Monday, February 22, 2010

North Korea’s Weapons of Mass Persuasion

Nuclear weapons deliver strategic heft in a world of fierce competition. They are a deterrent against attack by another country and a symbol of national power, bringing status and - perhaps most crucially - global attention. In this, nuclear arms are a weapon of mass persuasion. Or perhaps more often, intimidation.

If the Stalinist North Korea had not developed the bomb, would the West have devoted so much sustained attention to this reclusive country? Pyongyang has not carried out a major attack on South Korea in more than 50 years - despite the two countries remaining formally at war.

Yet it was the spectre of nuclear weapons that gave North Korea a critical bargaining chip - first, coyly to play along with negotiations to stop its nuclear program and not share the technology, and now, in on-and-off talks about abandoning the bomb.
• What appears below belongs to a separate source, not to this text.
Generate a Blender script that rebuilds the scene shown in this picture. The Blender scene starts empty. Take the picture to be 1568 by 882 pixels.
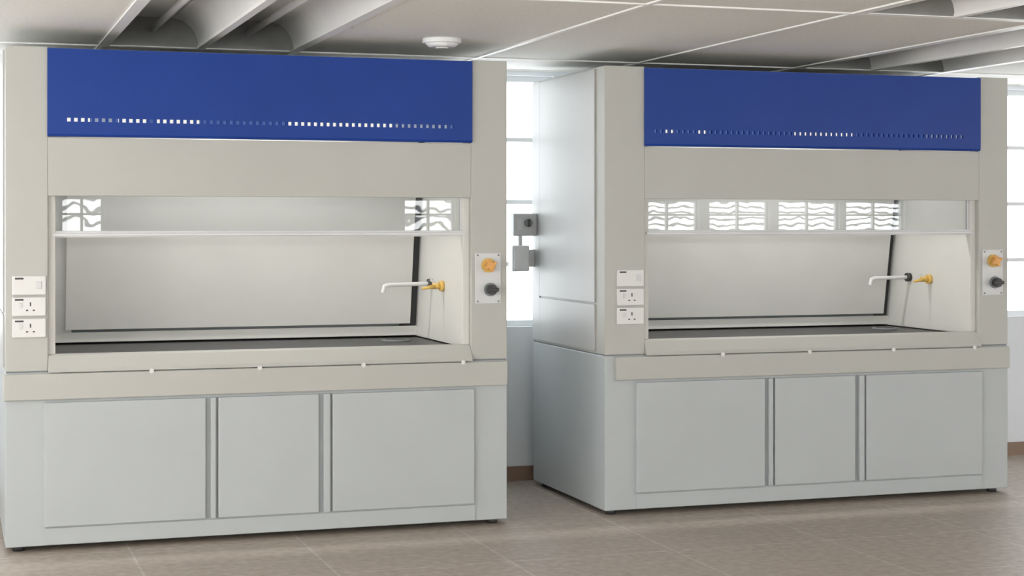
import bpy, bmesh, math
from mathutils import Vector, Matrix

scene = bpy.context.scene
scene.view_settings.view_transform = 'Standard'
scene.view_settings.look = 'None'
scene.view_settings.exposure = 0.0

# ------------------------------------------------------------------ materials
def mat(name, col, rough=0.5, metal=0.0, noise=0.0, nscale=8.0, bump=0.0, spec=0.5, bscale=200.0):
    m = bpy.data.materials.new(name); m.use_nodes = True
    nt = m.node_tree; b = nt.nodes['Principled BSDF']
    b.inputs['Roughness'].default_value = rough
    b.inputs['Metallic'].default_value = metal
    b.inputs['Specular IOR Level'].default_value = spec
    b.inputs['Base Color'].default_value = (*col, 1)
    tc = nt.nodes.new('ShaderNodeTexCoord')
    if noise > 0:
        n = nt.nodes.new('ShaderNodeTexNoise'); n.inputs['Scale'].default_value = nscale
        n.inputs['Detail'].default_value = 4
        r = nt.nodes.new('ShaderNodeValToRGB')
        r.color_ramp.elements[0].position = 0.3; r.color_ramp.elements[1].position = 0.7
        r.color_ramp.elements[0].color = (*[c*(1-noise) for c in col], 1)
        r.color_ramp.elements[1].color = (*[min(1, c*(1+noise)) for c in col], 1)
        nt.links.new(tc.outputs['Object'], n.inputs['Vector'])
        nt.links.new(n.outputs['Fac'], r.inputs['Fac'])
        nt.links.new(r.outputs['Color'], b.inputs['Base Color'])
    if bump > 0:
        n2 = nt.nodes.new('ShaderNodeTexNoise'); n2.inputs['Scale'].default_value = bscale
        bp = nt.nodes.new('ShaderNodeBump'); bp.inputs['Strength'].default_value = bump
        bp.inputs['Distance'].default_value = 0.002
        nt.links.new(tc.outputs['Object'], n2.inputs['Vector'])
        nt.links.new(n2.outputs['Fac'], bp.inputs['Height'])
        nt.links.new(bp.outputs['Normal'], b.inputs['Normal'])
    return m

def emis(name, col, s):
    m = bpy.data.materials.new(name); m.use_nodes = True
    nt = m.node_tree; nt.nodes.clear()
    o = nt.nodes.new('ShaderNodeOutputMaterial'); e = nt.nodes.new('ShaderNodeEmission')
    e.inputs['Color'].default_value = (*col, 1); e.inputs['Strength'].default_value = s
    nt.links.new(e.outputs[0], o.inputs[0])
    return m

M_upper = mat('upper_steel_paint', (0.470, 0.470, 0.440), 0.45, noise=0.02, nscale=3, bump=0.15)
M_base = mat('base_steel_paint', (0.460, 0.492, 0.500), 0.42, noise=0.02, nscale=3, bump=0.15)
M_side = mat('side_steel_paint', (0.485, 0.492, 0.482), 0.38, noise=0.03, nscale=2, bump=0.1)
M_liner = mat('chamber_liner', (0.67, 0.665, 0.63), 0.45, noise=0.02, nscale=5)
M_blue = mat('blue_fascia', (0.007, 0.044, 0.27), 0.40, noise=0.05, nscale=3, bump=0.1, spec=0.28)
M_black = mat('epoxy_worktop', (0.035, 0.035, 0.037), 0.35, noise=0.2, nscale=30)
M_dark = mat('dark_gap', (0.06, 0.06, 0.06), 0.6, noise=0.1)
M_groove = mat('groove_grey', (0.22, 0.24, 0.25), 0.5, noise=0.05)
M_channel = mat('door_channel_grey', (0.34, 0.365, 0.375), 0.5, noise=0.05)
M_void = mat('baffle_shadow_plate', (0.60, 0.60, 0.58), 0.5, noise=0.05)
M_rail = mat('sash_rail', (0.66, 0.67, 0.68), 0.3, noise=0.02)
M_white = mat('white_plastic', (0.72, 0.72, 0.71), 0.35, noise=0.01)
M_plate = mat('control_plate', (0.64, 0.65, 0.66), 0.35, noise=0.02)
M_orange = mat('orange_plastic', (0.72, 0.36, 0.10), 0.4, noise=0.05)
M_yellow = mat('yellow_plastic', (0.70, 0.46, 0.12), 0.4, noise=0.05)
M_knob = mat('black_plastic', (0.04, 0.04, 0.04), 0.4, noise=0.1)
M_wall = mat('painted_wall', (0.80, 0.84, 0.88), 0.7, noise=0.02, nscale=2, bump=0.2, bscale=60)
M_base_b = mat('brown_skirting', (0.27, 0.18, 0.13), 0.45, noise=0.1, nscale=10)
M_tbar = mat('tbar_white', (0.90, 0.90, 0.88), 0.4, noise=0.01)
M_frame = mat('aluminium_frame', (0.80, 0.83, 0.85), 0.4, noise=0.02)
M_refl = mat('lamp_reflector', (0.90, 0.90, 0.89), 0.3, noise=0.02)
M_enddark = mat('lamp_end_plate', (0.26, 0.26, 0.25), 0.5, noise=0.1)
M_tube = mat('lamp_tube', (0.90, 0.90, 0.88), 0.3, noise=0.01)
M_box = mat('grey_isolator', (0.58, 0.59, 0.59), 0.45, noise=0.05)
M_boxlight = mat('light_grey_box', (0.78, 0.79, 0.80), 0.45, noise=0.03)
M_tile = mat('ceiling_tile', (0.83, 0.825, 0.795), 0.9, noise=0.05, nscale=60, bump=0.5, bscale=120)
M_slotB = emis('slot_glow_bright', (1.0, 0.98, 0.9), 0.95)  # light showing through the slots, given as emission in three levels
M_slotM = emis('slot_glow_half', (0.6, 0.68, 0.9), 0.5)
M_slotD = emis('slot_glow_dim', (0.16, 0.26, 0.7), 0.5)
M_sky = emis('daylight_pane', (0.93, 0.97, 1.0), 3.8)
M_fill = emis('added_fill_pane', (1.0, 0.985, 0.955), 10.2)  # fill light for the added, unseen windows

# floor
def floor_mat():
    m = bpy.data.materials.new('floor_tiles'); m.use_nodes = True
    nt = m.node_tree; b = nt.nodes['Principled BSDF']
    tc = nt.nodes.new('ShaderNodeTexCoord')
    br = nt.nodes.new('ShaderNodeTexBrick')
    br.offset = 0.0; br.inputs['Scale'].default_value = 1.0
    br.inputs['Brick Width'].default_value = 0.8; br.inputs['Row Height'].default_value = 0.8
    br.inputs['Mortar Size'].default_value = 0.006
    br.inputs['Color1'].default_value = (0.45, 0.385, 0.330, 1)
    br.inputs['Color2'].default_value = (0.43, 0.372, 0.32, 1)
    br.inputs['Mortar'].default_value = (0.54, 0.49, 0.44, 1)
    n = nt.nodes.new('ShaderNodeTexNoise'); n.inputs['Scale'].default_value = 22; n.inputs['Detail'].default_value = 8
    r = nt.nodes.new('ShaderNodeValToRGB')
    r.color_ramp.elements[0].position = 0.3; r.color_ramp.elements[1].position = 0.7
    r.color_ramp.elements[0].color = (0.80, 0.78, 0.76, 1); r.color_ramp.elements[1].color = (1.12, 1.12, 1.12, 1)
    mx = nt.nodes.new('ShaderNodeMix'); mx.data_type = 'RGBA'; mx.blend_type = 'MULTIPLY'; mx.inputs[0].default_value = 1
    nt.links.new(tc.outputs['Object'], br.inputs['Vector']); nt.links.new(tc.outputs['Object'], n.inputs['Vector'])
    nt.links.new(n.outputs['Fac'], r.inputs['Fac'])
    nt.links.new(br.outputs['Color'], mx.inputs[6]); nt.links.new(r.outputs['Color'], mx.inputs[7])
    nt.links.new(mx.outputs[2], b.inputs['Base Color'])
    b.inputs['Roughness'].default_value = 0.45
    return m
M_floor = floor_mat()

def glass_mat():
    m = bpy.data.materials.new('sash_glass'); m.use_nodes = True
    nt = m.node_tree; nt.nodes.clear()
    o = nt.nodes.new('ShaderNodeOutputMaterial')
    t = nt.nodes.new('ShaderNodeBsdfTransparent'); t.inputs[0].default_value = (0.93, 0.94, 0.94, 1)
    g = nt.nodes.new('ShaderNodeBsdfGlossy'); g.inputs['Roughness'].default_value = 0.0
    f = nt.nodes.new('ShaderNodeFresnel'); f.inputs['IOR'].default_value = 1.5
    x = nt.nodes.new('ShaderNodeMixShader')
    nt.links.new(f.outputs[0], x.inputs[0]); nt.links.new(t.outputs[0], x.inputs[1])
    nt.links.new(g.outputs[0], x.inputs[2]); nt.links.new(x.outputs[0], o.inputs[0])
    return m
M_glass = glass_mat()

def outside_mat(name, scale, dist):
    # view of neighbouring tiled roofs in bright daylight
    m = bpy.data.materials.new(name); m.use_nodes = True
    nt = m.node_tree; nt.nodes.clear()
    o = nt.nodes.new('ShaderNodeOutputMaterial'); e = nt.nodes.new('ShaderNodeEmission')
    tc = nt.nodes.new('ShaderNodeTexCoord')
    w = nt.nodes.new('ShaderNodeTexWave'); w.bands_direction = 'Z'
    w.inputs['Scale'].default_value = scale; w.inputs['Distortion'].default_value = dist
    w.inputs['Detail'].default_value = 1.5; w.inputs['Detail Scale'].default_value = 1.4
    r = nt.nodes.new('ShaderNodeValToRGB')
    r.color_ramp.elements[0].position = 0.12; r.color_ramp.elements[1].position = 0.40
    r.color_ramp.elements[0].color = (0.13, 0.135, 0.14, 1); r.color_ramp.elements[1].color = (0.97, 0.99, 1, 1)
    e.inputs['Strength'].default_value = 12.5
    nt.links.new(tc.outputs['Object'], w.inputs['Vector']); nt.links.new(w.outputs['Fac'], r.inputs['Fac'])
    nt.links.new(r.outputs['Color'], e.inputs['Color']); nt.links.new(e.outputs[0], o.inputs[0])
    return m
M_out = outside_mat('daylight_roof_view', 4.2, 5.0)
M_out2 = outside_mat('daylight_pantile_view', 2.6, 11.0)

# ------------------------------------------------------------------ helpers
def add_box(bm, x0, x1, y0, y1, z0, z1):
    v = [bm.verts.new(p) for p in ((x0,y0,z0),(x1,y0,z0),(x1,y1,z0),(x0,y1,z0),(x0,y0,z1),(x1,y0,z1),(x1,y1,z1),(x0,y1,z1))]
    for f in ((0,3,2,1),(4,5,6,7),(0,1,5,4),(1,2,6,5),(2,3,7,6),(3,0,4,7)):
        bm.faces.new([v[i] for i in f])

def finish(bm, name, m, parent=None, bevel=0.0, smooth=False, loc=None):
    bmesh.ops.recalc_face_normals(bm, faces=bm.faces)
    me = bpy.data.meshes.new(name); bm.to_mesh(me); bm.free()
    ob = bpy.data.objects.new(name, me); scene.collection.objects.link(ob)
    me.materials.append(m)
    if parent: ob.parent = parent
    if loc: ob.location = loc
    if bevel > 0:
        md = ob.modifiers.new('b', 'BEVEL'); md.width = bevel; md.segments = 2; md.limit_method = 'ANGLE'
    if smooth:
        for p in me.polygons: p.use_smooth = True
    return ob

def box(name, x0, x1, y0, y1, z0, z1, m, parent=None, bevel=0.0):
    bm = bmesh.new(); add_box(bm, x0, x1, y0, y1, z0, z1)
    return finish(bm, name, m, parent, bevel)

def boxes(name, lst, m, parent=None, bevel=0.0):
    bm = bmesh.new()
    for b in lst: add_box(bm, *b)
    return finish(bm, name, m, parent, bevel)

def prism_x(name, prof, x0, x1, m, parent=None, bevel=0.0):
    """extrude (y,z) profile along x"""
    bm = bmesh.new()
    a = [bm.verts.new((x0, p[0], p[1])) for p in prof]; b = [bm.verts.new((x1, p[0], p[1])) for p in prof]
    bm.faces.new(a); bm.faces.new(b[::-1]); n = len(prof)
    for i in range(n): bm.faces.new([a[i], b[i], b[(i+1)%n], a[(i+1)%n]])
    return finish(bm, name, m, parent, bevel)

def cyl(name, c, axis, r, h, m, parent=None, r2=None, seg=28, bevel=0.0):
    bm = bmesh.new()
    bmesh.ops.create_cone(bm, cap_ends=True, segments=seg, radius1=r, radius2=r if r2 is None else r2, depth=h)
    q = Vector((0,0,1)).rotation_difference(Vector(axis).normalized())
    bmesh.ops.transform(bm, matrix=Matrix.Translation(c) @ q.to_matrix().to_4x4(), verts=bm.verts)
    ob = finish(bm, name, m, parent, bevel)
    for p in ob.data.polygons: p.use_smooth = len(p.vertices) == 4
    return ob

def tube(name, pts, r, m, parent=None):
    cu = bpy.data.curves.new(name, 'CURVE'); cu.dimensions = '3D'; cu.bevel_depth = r; cu.bevel_resolution = 5
    cu.use_fill_caps = True
    s = cu.splines.new('POLY'); s.points.add(len(pts)-1)
    for i, p in enumerate(pts): s.points[i].co = (*p, 1)
    ob = bpy.data.objects.new(name, cu); scene.collection.objects.link(ob); cu.materials.append(m)
    if parent: ob.parent = parent
    return ob

def empty(name, loc):
    e = bpy.data.objects.new(name, None); e.location = loc; e.empty_display_size = 0.2
    scene.collection.objects.link(e); return e

# ------------------------------------------------------------------ room
RX0, RX1, RY0, RY1, CZ = -3.2, 14.0, -3.0, 9.45, 2.43
TOP = 2.75
boxes('floor', [(RX0-0.2, RX1+0.2, RY0-0.2, RY1+0.2, -0.1, 0.0)], M_floor)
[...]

All the negotiations are predicated on an exchange in return for international support. The regime gets all the attention it wants.

Recognising that nuclear weapons are most often tools of persuasion is a good part of the reason why some international commentators - a few high-profile US conservatives especially - call for abandoning engagement with North Korea and allowing the regime to collapse.
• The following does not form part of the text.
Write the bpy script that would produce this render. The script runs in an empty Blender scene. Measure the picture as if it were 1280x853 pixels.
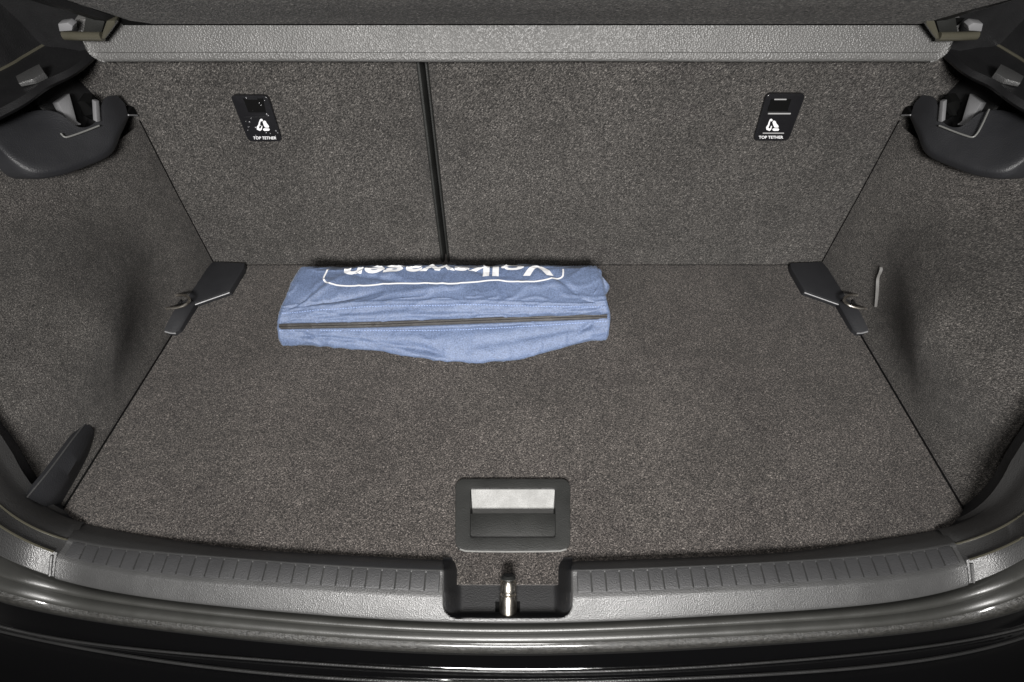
import bpy, bmesh, math, random
import numpy as np
from mathutils import Vector, noise

random.seed(7)
sc = bpy.context.scene
# ------------------------------------------------------------------ camera
PITCH = math.radians(54.7)
CAM_H = 0.56
FOC = 640.0                       # focal length in photo pixels (18 mm on 36 mm)
cam_d = bpy.data.cameras.new("camera"); cam = bpy.data.objects.new("camera", cam_d)
sc.collection.objects.link(cam); sc.camera = cam
cam_d.lens = 18.0; cam_d.sensor_width = 36.0; cam_d.clip_start = 0.01; cam_d.clip_end = 200
cam.location = (0, 0, CAM_H); cam.rotation_euler = (math.pi/2 - PITCH, 0, 0)
# ------------------------------------------------------------------ world and lamps
w = bpy.data.worlds.new("World"); sc.world = w; w.use_nodes = True
bg = w.node_tree.nodes["Background"]; bg.inputs[0].default_value = (1.0, 0.97, 0.93, 1); bg.inputs[1].default_value = 0.025
def area(name, loc, target, sx, sy, power, col, spread=180):
    l = bpy.data.lights.new(name, 'AREA'); l.shape = 'RECTANGLE'; l.size = sx; l.size_y = sy; l.energy = power; l.color = col; l.spread = math.radians(spread)
    o = bpy.data.objects.new(name, l); sc.collection.objects.link(o); o.location = loc
    o.rotation_euler = (Vector(target) - Vector(loc)).to_track_quat('-Z', 'Y').to_euler()
    return o
area("strip_lamp", (0.0, -0.85, 1.02), (0, 0.35, 0.08), 0.50, 0.24, 21.0, (1.0, 0.98, 0.955), 105)
area("flash_lamp", (0.0, -0.06, 0.74), (0, 0.36, 0.05), 0.16, 0.10, 1.5, (1.0, 0.975, 0.95), 120)
sc.view_settings.view_transform = 'Standard'; sc.view_settings.look = 'None'
sc.view_settings.exposure = 0.0; sc.view_settings.gamma = 1.0; sc.view_settings.use_curve_mapping = False

# ------------------------------------------------------------------ measuring helpers
CP, SP = math.cos(PITCH), math.sin(PITCH)
def ray(px, py):
    u = (px-640)/FOC; k = (426.5-py)/FOC
    return Vector((u, CP + k*SP, -SP + k*CP))
CAM = Vector((0, 0, CAM_H))
def PZ(px, py, z=0.0):
    d = ray(px, py); return CAM + d*((z-CAM_H)/d.z)
def PX(px, py, x):
    d = ray(px, py); return CAM + d*(x/d.x)
def PY(px, py, y):
    d = ray(px, py); return CAM + d*(y/d.y)
SEAT_Y = 0.537; LEAN = math.radians(8)
SN = Vector((0, -math.cos(LEAN), math.sin(LEAN)))          # outward normal of the seat back
S0 = Vector((0, SEAT_Y, 0))
def PS(px, py, off=0.0):
    d = ray(px, py); o = S0 + SN*off
    return CAM + d*((o-CAM).dot(SN)/d.dot(SN))
def mir(v):                                                # the car sits turned a touch to the camera
    return Vector((-v.x + 0.017*min(1.2, max(0.0, (v.y-0.1)/0.45)), v.y, v.z))
def sstep(a, b, x):
    t = min(1.0, max(0.0, (x-a)/(b-a))); return t*t*(3-2*t)

# ------------------------------------------------------------------ materials
def new_mat(name):
    m = bpy.data.materials.new(name); m.use_nodes = True
    nt = m.node_tree; b = nt.nodes["Principled BSDF"]
    return m, nt, b
def N(nt, t, **kw):
    n = nt.nodes.new(t)
    for k, v in kw.items():
        if k in n.inputs: n.inputs[k].default_value = v
        else: setattr(n, k, v)
    return n
def coords(nt): return N(nt, "ShaderNodeTexCoord").outputs["Object"]
def noise_n(nt, co, scale, detail=2, rough=0.5):
    n = N(nt, "ShaderNodeTexNoise"); n.inputs["Scale"].default_value = scale; n.inputs["Detail"].default_value = detail
    n.inputs["Roughness"].default_value = rough; nt.links.new(co, n.inputs["Vector"]); return n
def ramp(nt, fac, stops):
    r = N(nt, "ShaderNodeValToRGB"); e = r.color_ramp.elements
    while len(e) < len(stops): e.new(0.5)
    for i, (p, c) in enumerate(stops):
        e[i].position = p; e[i].color = (c[0], c[1], c[2], 1) if isinstance(c, tuple) else (c, c, c, 1)
    nt.links.new(fac, r.inputs[0]); return r
def mix(nt, mode, f, a, b):
    n = N(nt, "ShaderNodeMix", data_type='RGBA', blend_type=mode)
    if isinstance(f, float): n.inputs[0].default_value = f
    else: nt.links.new(f, n.inputs[0])
    for s, v in ((6, a), (7, b)):
        if isinstance(v, tuple): n.inputs[s].default_value = (*v, 1)
        else: nt.links.new(v, n.inputs[s])
    return n.outputs[2]
def bump(nt, b, h, strength, dist, prev=None):
    n = N(nt, "ShaderNodeBump"); n.inputs["Strength"].default_value = strength; n.inputs["Distance"].default_value = dist
    nt.links.new(h, n.inputs["Height"])
    if prev: nt.links.new(prev, n.inputs["Normal"])
    nt.links.new(n.outputs[0], b.inputs["Normal"]); return n.outputs[0]

def carpet(name, tint=(1, 1, 1), gain=1.0, scale=430.0):
    m, nt, b = new_mat(name); co = coords(nt)
    fib = []
    for rot in ((0.6, 0.35, 0.8), (-0.8, 1.0, -0.55), (0.2, -0.9, 2.1)):                         # short crossing fibres
        mp = N(nt, "ShaderNodeMapping", vector_type='TEXTURE'); mp.inputs["Rotation"].default_value = rot
        mp.inputs["Scale"].default_value = (1, 1, 3.2); nt.links.new(co, mp.inputs[0])
        fib.append(noise_n(nt, mp.outputs[0], scale*1.5, 2, 0.55).outputs[0])
    def mx(a, c_):
        n_ = N(nt, "ShaderNodeMath", operation='MAXIMUM'); nt.links.new(a, n_.inputs[0]); nt.links.new(c_, n_.inputs[1]); return n_.outputs[0]
    hgt = mx(mx(fib[0], fib[1]), fib[2])
    g = gain
    r1 = ramp(nt, hgt, [(0.45, (0.006*g, 0.006*g, 0.006*g)), (0.565, (0.030*g, 0.0288*g, 0.0275*g)),
                        (0.66, (0.072*g, 0.069*g, 0.065*g)), (0.76, (0.185*g, 0.178*g, 0.169*g))])
    n2 = noise_n(nt, co, scale*1.9, 2, 0.6)
    r2 = ramp(nt, n2.outputs[0], [(0.32, 0.52), (0.5, 0.95), (0.70, 1.6)])
    c = mix(nt, 'MULTIPLY', 1.0, r1.outputs[0], r2.outputs[0])
    n3 = noise_n(nt, co, 8.0, 4, 0.6); r3 = ramp(nt, n3.outputs[0], [(0.3, 0.78), (0.7, 1.2)])      # brushed and pressed pile
    c = mix(nt, 'MULTIPLY', 1.0, c, r3.outputs[0])
    n4 = noise_n(nt, co, 70.0, 3, 0.6); r4 = ramp(nt, n4.outputs[0], [(0.3, 0.84), (0.7, 1.16)])
    c = mix(nt, 'MULTIPLY', 1.0, c, r4.outputs[0])
    c = mix(nt, 'MULTIPLY', 1.0, c, tint)
    nt.links.new(c, b.inputs["Base Color"])
    b.inputs["Roughness"].default_value = 1.0; b.inputs["Specular IOR Level"].default_value = 0.12
    b.inputs["Sheen Weight"].default_value = 0.08; b.inputs["Sheen Roughness"].default_value = 0.6
    p = bump(nt, b, hgt, 0.8, 0.002)
    bump(nt, b, n4.outputs[0], 0.3, 0.004, p)
    return m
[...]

The counterpoint is to raise fears of what a desperate North Korea might do with its existing nukes and technological skills. But that risk, it is argued, can be mitigated by close inspections and sanctions.

In a provocative new book, Atomic Obsession, Ohio State University professor John Mueller argues that the fear of nuclear weapons is too often overstated, distorting the response.

''The world has managed to live for two-thirds of a century with increasing numbers of nuclear weapons, now amounting to tens of thousands dispersed over several countries. Plenty have existed, but none have gone off. The notion that they automatically will somehow explode or cause major trouble could now use, one might think, some re-examination rather than empty, if alarming, repetition,'' Mueller writes.